DIRECTIVE -
Please retype the data in full and exactly; the pictures are not part of the copy.
╭─ STORED DATA
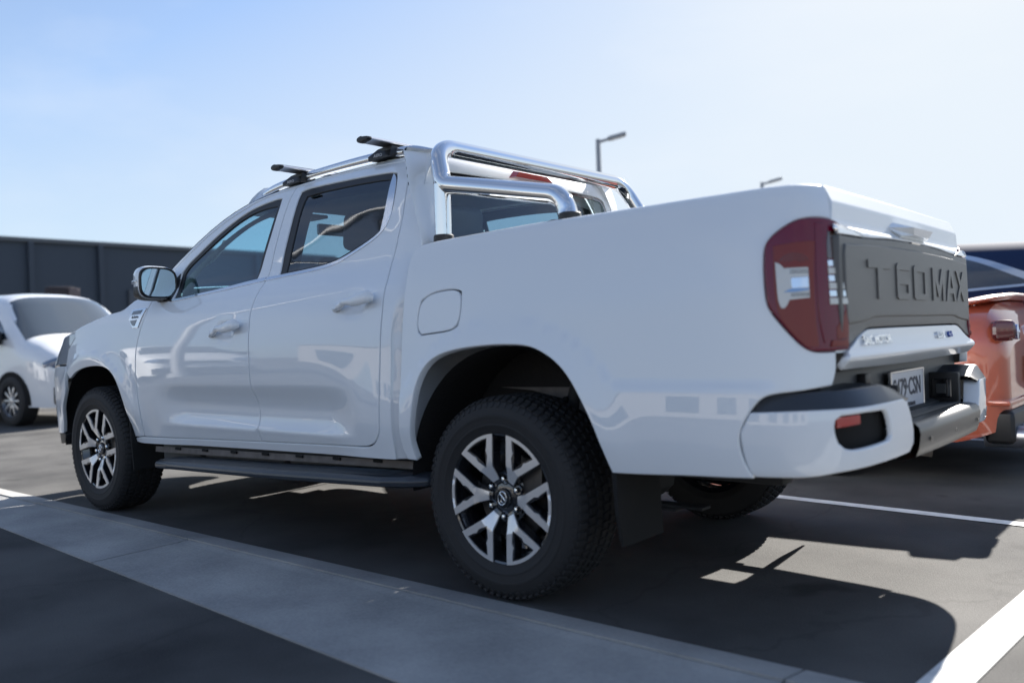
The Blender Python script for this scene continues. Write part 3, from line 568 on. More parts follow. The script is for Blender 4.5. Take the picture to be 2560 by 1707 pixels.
# ---- tailgate
def gp(poly,off=0,m=None,name='panel',par=None,depth=.02,ang=30,h=.03,step=.012,it=3,g_=.001,bev=.003,mats=None):
    q=panel('gate',poly,off=off,g=g_,depth=depth,h=h,step=step,ang=ang,it=it,bev=bev); return q.obj(name,m,par)
sym=lambda l:l+[(-a,b) for a,b in reversed(l) if abs(a)>1e-6]
upper=sym([(0,1.352),(-.704,1.352),(-.702,1.302),(-.712,1.256),(-.715,1.236),(-.70,1.2365),(-.662,1.2345),(-.60,1.221),(-.525,1.206),(-.30,1.214),(0,1.219)])
upper=[p for i,p in enumerate(upper) if i==0 or p!=upper[i-1]]
TG=gp(upper,0,M['paint'],'tailgate',T,ang=25,h=.012,step=.010,it=0)
# slim black vents under the top corners
for sg in (-1,1): gp([(sg*a,b) for a,b in [(-.738,1.2335),(-.70,1.2340),(-.664,1.2315),(-.60,1.218),(-.530,1.2050),(-.60,1.2045),(-.735,1.2035)]],.002,M['trimchrome'],'corner_trim',TG,it=0,bev=.001,depth=.01)
blk=sym([(0,1.217),(-.30,1.212),(-.525,1.2035),(-.735,1.2015),(-.742,1.10),(-.742,.95),(-.738,.885),(-.70,.884),(-.602,.912),(-.541,.9285),(-.495,.9325),(0,.9335)])
blk=[p for i,p in enumerate(blk) if i==0 or p!=blk[i-1]]
PN=gp(blk,.001,M['panel'],'tailgate_panel',TG,it=0,h=.03)
# raised field with a bevel that carries the letters
fld=sym([(0,1.192),(-.50,1.186),(-.700,1.178),(-.712,1.15),(-.712,.955),(-.70,.9425),(-.545,.9525),(-.47,.962),(0,.963)])
fld=[p for i,p in enumerate(fld) if i==0 or p!=fld[i-1]]
gp(fld,.007,M['panel'],'raised_field',PN,ang=30,it=0,bev=.006,depth=.01,h=.03)
lowp=sym([(0,.9305),(-.493,.9295),(-.539,.9255),(-.600,.909),(-.668,.884),(-.725,.869),(-.738,.855),(-.742,.84),(-.735,.812),(0,.806)])
lowp=[p for i,p in enumerate(lowp) if i==0 or p!=lowp[i-1]]
gp(lowp,0,M['paint'],'tailgate_lower',TG,ang=25,h=.010,step=.010,it=0)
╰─
FINISHED TASK -
The Blender Python script for this scene continues. Write part 3, from line 568 on. More parts follow. The script is for Blender 4.5. Take the picture to be 2560 by 1707 pixels.
# ---- tailgate
def gp(poly,off=0,m=None,name='panel',par=None,depth=.02,ang=30,h=.03,step=.012,it=3,g_=.001,bev=.003,mats=None):
    q=panel('gate',poly,off=off,g=g_,depth=depth,h=h,step=step,ang=ang,it=it,bev=bev); return q.obj(name,m,par)
sym=lambda l:l+[(-a,b) for a,b in reversed(l) if abs(a)>1e-6]
upper=sym([(0,1.352),(-.704,1.352),(-.702,1.302),(-.712,1.256),(-.715,1.236),(-.70,1.2365),(-.662,1.2345),(-.60,1.221),(-.525,1.206),(-.30,1.214),(0,1.219)])
upper=[p for i,p in enumerate(upper) if i==0 or p!=upper[i-1]]
TG=gp(upper,0,M['paint'],'tailgate',T,ang=25,h=.012,step=.010,it=0)
# slim black vents under the top corners
for sg in (-1,1): gp([(sg*a,b) for a,b in [(-.738,1.2335),(-.70,1.2340),(-.664,1.2315),(-.60,1.218),(-.530,1.2050),(-.60,1.2045),(-.735,1.2035)]],.002,M['trimchrome'],'corner_trim',TG,it=0,bev=.001,depth=.01)
blk=sym([(0,1.217),(-.30,1.212),(-.525,1.2035),(-.735,1.2015),(-.742,1.10),(-.742,.95),(-.738,.885),(-.70,.884),(-.602,.912),(-.541,.9285),(-.495,.9325),(0,.9335)])
blk=[p for i,p in enumerate(blk) if i==0 or p!=blk[i-1]]
PN=gp(blk,.001,M['panel'],'tailgate_panel',TG,it=0,h=.03)
# raised field with a bevel that carries the letters
fld=sym([(0,1.192),(-.50,1.186),(-.700,1.178),(-.712,1.15),(-.712,.955),(-.70,.9425),(-.545,.9525),(-.47,.962),(0,.963)])
fld=[p for i,p in enumerate(fld) if i==0 or p!=fld[i-1]]
gp(fld,.007,M['panel'],'raised_field',PN,ang=30,it=0,bev=.006,depth=.01,h=.03)
lowp=sym([(0,.9305),(-.493,.9295),(-.539,.9255),(-.600,.909),(-.668,.884),(-.725,.869),(-.738,.855),(-.742,.84),(-.735,.812),(0,.806)])
lowp=[p for i,p in enumerate(lowp) if i==0 or p!=lowp[i-1]]
gp(lowp,0,M['paint'],'tailgate_lower',TG,ang=25,h=.010,step=.010,it=0)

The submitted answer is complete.